The FTSE joined global indices trading in the red as traders shied away from riskier assets. Weakness in house builders and miners, and a softer start on Wall Street overshadowed the benefits of the sinking pound.  The FTSE headed towards the close down 0.2%, a much better performance that the Dax which was off over 1.5%.

House price growth slumping to its lowest level since 2013, hit demand for the house builders. Annual house price growth declined to 1.7% in January down from 2.2%, the fastest rate of decline since 2009. Persimmon, Taylor Wimpey and Berkley Group all shed over 2%.

Slowing house price growth is just the latest evidence of Brexit impacting the economy. Since the referendum the housing market has as good as ground to a halt as potential buyers adopt a wait and see approach. These figures come hot on the heels of ONS data which forecasts a slowing growth over the next few years.

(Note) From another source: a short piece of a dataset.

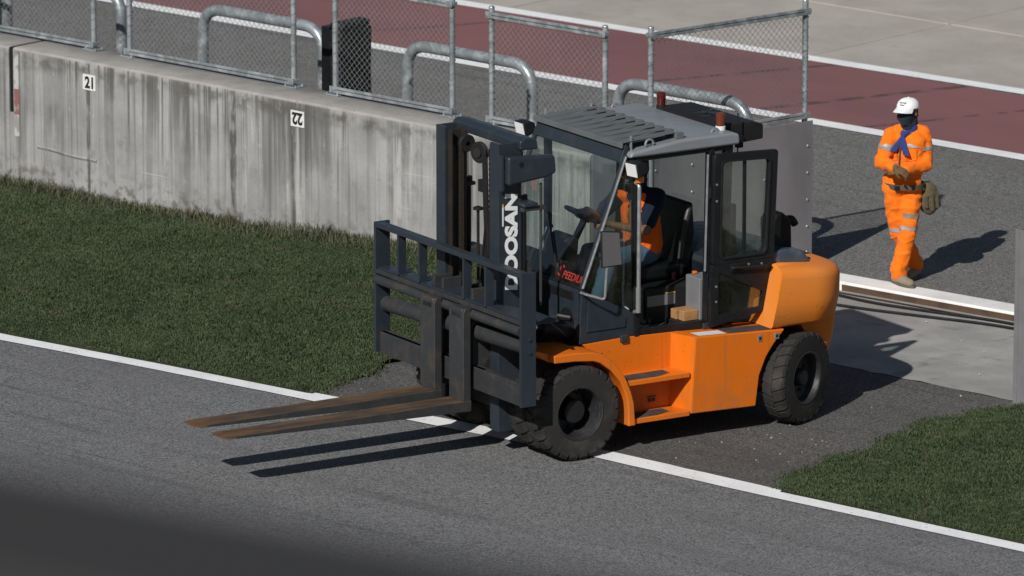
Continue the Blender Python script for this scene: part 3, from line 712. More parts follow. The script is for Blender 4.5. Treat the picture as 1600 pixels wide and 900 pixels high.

With Brexit uncertainty expected to continue for the coming months the property market and house builder stocks are unlikely to stage any meaningful comeback.

Pound staging recovery after May’s 3 month extension request

The pound was reflecting Brexit headlines. As Theresa May requested a short extension of just 3 months from Brussels, the pound fell to a session low of 1.3147. The fact that the pound is clawing back those losses is rather surprising given how close we are to a no dal Brexit. Brussels have not yet granted the extension to Article 50 and are not considering it until next week, just days before the UK is due to leave. Furthermore, Eurosceptics could now be tempted to run down the clock towards a no deal. The UK is a step closer to a no deal Brexit which explains the selloff. However, the fact that the pound remains above $1.30 suggests that traders remain optimistic that a no deal will be avoided.

FOMC in focus

Wall Street opened on the back foot, following the global trend lower. The reported souring of US – Sino trade talks weighed on sentiment. Investors also looked ahead to the Fed’s policy announcement later this evening. The Fed are broadly expected to keep rates on hold so all eyes will be on the dot plot. The dot plot currently points to 2 hikes across the year, this is expected to be reduced to one amid weaker economic data. The dollar index has already lost 0.9% across the past 10 days pricing in a dovish Fed. We don’t expect the dollar to fall much further unless the Fed doubles down on its dovish rhetoric.